A row between ITV and the Football League, who were irritated that they didn’t receive more money for ITV’s proposal to televise two games in one day, meant that the league trophy was not at Highbury. Tony Adams was given a poundstore substitute instead, and Arsenal had to wait until their final game – a 6-1 thrashing of Coventry – to lift the real thing. It felt appropriate for a season in which Arsenal had triumphed despite a thousand slights and setbacks. When they sang their new favourite song during the United game, it was done with feeling, as Nick Hornby wrote in Fever Pitch:

‘You can stick your fucking two points up your arse,’ the crowd sang gleefully, over and over again, throughout the Manchester United game, and it began to seem like the quintessential Arsenal song: take our points, imprison our captain, hate our football, sod the lot of you. It was our night, a show of solidarity and defiance that had no grey areas of vicarious pleasure for anyone else, an acclamation of the virtues of all things unvirtuous. Arsenal aren’t a Nottingham Forest or a West Ham or even a Liverpool, a team that inspires affection or admiration in other football fans; we share our pleasures with nobody but ourselves.”
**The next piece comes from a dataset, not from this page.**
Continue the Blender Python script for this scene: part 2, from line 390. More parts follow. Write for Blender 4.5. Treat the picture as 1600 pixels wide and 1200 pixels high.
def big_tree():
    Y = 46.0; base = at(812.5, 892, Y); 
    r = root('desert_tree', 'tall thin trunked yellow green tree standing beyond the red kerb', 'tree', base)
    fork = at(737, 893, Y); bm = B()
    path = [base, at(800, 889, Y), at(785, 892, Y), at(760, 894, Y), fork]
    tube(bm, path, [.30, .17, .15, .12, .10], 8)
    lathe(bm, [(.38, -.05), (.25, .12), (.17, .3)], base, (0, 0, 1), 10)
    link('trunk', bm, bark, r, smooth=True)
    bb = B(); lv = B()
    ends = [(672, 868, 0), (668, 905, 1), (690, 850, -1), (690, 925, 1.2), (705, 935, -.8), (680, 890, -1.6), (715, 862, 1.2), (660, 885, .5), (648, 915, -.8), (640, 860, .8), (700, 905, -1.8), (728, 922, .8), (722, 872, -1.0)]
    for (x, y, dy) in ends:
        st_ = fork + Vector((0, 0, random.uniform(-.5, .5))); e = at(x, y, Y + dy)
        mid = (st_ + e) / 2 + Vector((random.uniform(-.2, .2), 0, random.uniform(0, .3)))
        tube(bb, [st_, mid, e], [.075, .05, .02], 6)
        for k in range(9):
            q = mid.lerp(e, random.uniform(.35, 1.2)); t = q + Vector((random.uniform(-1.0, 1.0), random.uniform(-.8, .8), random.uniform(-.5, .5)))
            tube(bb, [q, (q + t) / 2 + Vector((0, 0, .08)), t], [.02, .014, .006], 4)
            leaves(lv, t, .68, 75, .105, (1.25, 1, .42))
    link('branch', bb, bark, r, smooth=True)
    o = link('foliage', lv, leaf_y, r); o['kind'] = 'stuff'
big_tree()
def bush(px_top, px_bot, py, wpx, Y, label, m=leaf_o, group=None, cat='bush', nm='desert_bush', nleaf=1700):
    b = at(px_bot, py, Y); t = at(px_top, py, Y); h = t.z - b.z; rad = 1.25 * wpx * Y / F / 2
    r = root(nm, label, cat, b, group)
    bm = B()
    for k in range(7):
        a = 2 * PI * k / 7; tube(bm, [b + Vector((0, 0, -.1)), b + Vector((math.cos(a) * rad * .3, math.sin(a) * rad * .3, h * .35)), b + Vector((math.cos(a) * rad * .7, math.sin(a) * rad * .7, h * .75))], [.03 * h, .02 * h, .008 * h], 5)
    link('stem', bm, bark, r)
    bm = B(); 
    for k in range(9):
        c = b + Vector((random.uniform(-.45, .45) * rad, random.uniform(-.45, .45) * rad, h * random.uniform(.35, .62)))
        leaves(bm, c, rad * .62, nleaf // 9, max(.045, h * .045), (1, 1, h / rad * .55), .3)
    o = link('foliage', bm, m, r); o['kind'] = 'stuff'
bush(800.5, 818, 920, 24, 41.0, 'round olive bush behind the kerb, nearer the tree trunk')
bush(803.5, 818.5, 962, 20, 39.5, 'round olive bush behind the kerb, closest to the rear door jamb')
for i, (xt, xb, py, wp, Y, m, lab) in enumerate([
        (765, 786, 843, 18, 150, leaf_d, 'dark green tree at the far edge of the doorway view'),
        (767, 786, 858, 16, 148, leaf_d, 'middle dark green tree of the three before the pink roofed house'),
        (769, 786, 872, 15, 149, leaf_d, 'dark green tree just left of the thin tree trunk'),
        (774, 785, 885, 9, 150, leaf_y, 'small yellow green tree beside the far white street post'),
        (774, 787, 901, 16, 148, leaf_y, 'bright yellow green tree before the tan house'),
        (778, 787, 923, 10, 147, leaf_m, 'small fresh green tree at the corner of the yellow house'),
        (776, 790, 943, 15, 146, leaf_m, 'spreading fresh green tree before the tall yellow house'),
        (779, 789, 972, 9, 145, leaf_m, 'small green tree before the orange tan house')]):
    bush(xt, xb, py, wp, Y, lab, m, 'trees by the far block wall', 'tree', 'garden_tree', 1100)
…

There were a few choruses of Two Points in the dressing-room that night as well. United lined up to applaud Arsenal onto the field, and before the game McClair – who missed the birth of his son to play in the match – approached Winterburn and suggested the two should make peace.

There will still a soupcon of needle when Limpar’s studs cut open Robson’s left Achilles with a not entirely chivalrous tackle. It was the same injury that had ended his World Cup the previous summer. With the Cup Winners’ Cup final against Barcelona only nine days away, it looked like Robson might miss his first ever European final. He was both fuming and disconsolate as he left the field, chuntering to everyone and no one as he walked straight down the tunnel. His face suggested he thought he would miss the final.

Instead he gave what he regards as the best performance of his career in United’s memorable 2-1 win over Johan Cruyff’s side. At that stage United were still emphatically a cup side. They had finished sixth in the league, 24 points behind Arsenal. But when Ferguson awoke in Rotterdam, flushed with European success, he couldn’t help himself. “Now,” he said, “I want to have a real go at the league.”